* **GIVEN MATERIAL**
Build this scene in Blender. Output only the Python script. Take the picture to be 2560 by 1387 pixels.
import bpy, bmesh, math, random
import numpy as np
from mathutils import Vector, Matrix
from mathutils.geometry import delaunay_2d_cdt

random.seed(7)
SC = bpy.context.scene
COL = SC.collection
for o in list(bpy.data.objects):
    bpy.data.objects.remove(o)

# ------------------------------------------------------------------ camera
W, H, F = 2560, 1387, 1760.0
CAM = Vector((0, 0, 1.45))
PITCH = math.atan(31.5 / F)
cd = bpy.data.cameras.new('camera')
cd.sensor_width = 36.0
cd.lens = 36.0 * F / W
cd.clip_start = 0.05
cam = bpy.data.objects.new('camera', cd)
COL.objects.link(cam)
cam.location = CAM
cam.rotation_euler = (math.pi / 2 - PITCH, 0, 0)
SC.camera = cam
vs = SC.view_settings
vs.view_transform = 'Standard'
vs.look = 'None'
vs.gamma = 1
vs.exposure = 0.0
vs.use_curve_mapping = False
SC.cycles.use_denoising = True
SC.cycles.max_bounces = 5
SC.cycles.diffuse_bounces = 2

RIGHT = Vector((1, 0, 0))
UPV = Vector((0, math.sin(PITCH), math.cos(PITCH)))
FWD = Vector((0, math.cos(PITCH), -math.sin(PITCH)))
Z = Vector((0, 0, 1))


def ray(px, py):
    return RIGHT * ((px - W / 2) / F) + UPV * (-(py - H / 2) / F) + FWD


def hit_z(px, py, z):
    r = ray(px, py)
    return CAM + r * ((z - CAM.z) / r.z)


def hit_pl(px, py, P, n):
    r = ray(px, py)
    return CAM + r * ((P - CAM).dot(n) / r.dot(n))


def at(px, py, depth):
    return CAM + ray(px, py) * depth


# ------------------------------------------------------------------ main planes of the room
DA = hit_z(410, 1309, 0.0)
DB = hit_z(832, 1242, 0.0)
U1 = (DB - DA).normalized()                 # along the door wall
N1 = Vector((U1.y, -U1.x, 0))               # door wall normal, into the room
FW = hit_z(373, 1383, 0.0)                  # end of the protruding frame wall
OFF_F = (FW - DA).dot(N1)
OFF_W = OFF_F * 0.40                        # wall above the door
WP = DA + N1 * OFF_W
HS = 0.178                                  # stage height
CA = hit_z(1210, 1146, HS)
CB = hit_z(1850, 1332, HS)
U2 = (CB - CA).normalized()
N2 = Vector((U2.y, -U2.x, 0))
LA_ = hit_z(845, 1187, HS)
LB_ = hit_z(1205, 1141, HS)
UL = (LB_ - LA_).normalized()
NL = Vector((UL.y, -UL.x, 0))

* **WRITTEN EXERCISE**
In this exercise, copy only the lines from the opening line of the material through the line where "bpy.data.objects.remove(o)" appears.

* **EXERCISE ANSWER**
Build this scene in Blender. Output only the Python script. Take the picture to be 2560 by 1387 pixels.
import bpy, bmesh, math, random
import numpy as np
from mathutils import Vector, Matrix
from mathutils.geometry import delaunay_2d_cdt

random.seed(7)
SC = bpy.context.scene
COL = SC.collection
for o in list(bpy.data.objects):
    bpy.data.objects.remove(o)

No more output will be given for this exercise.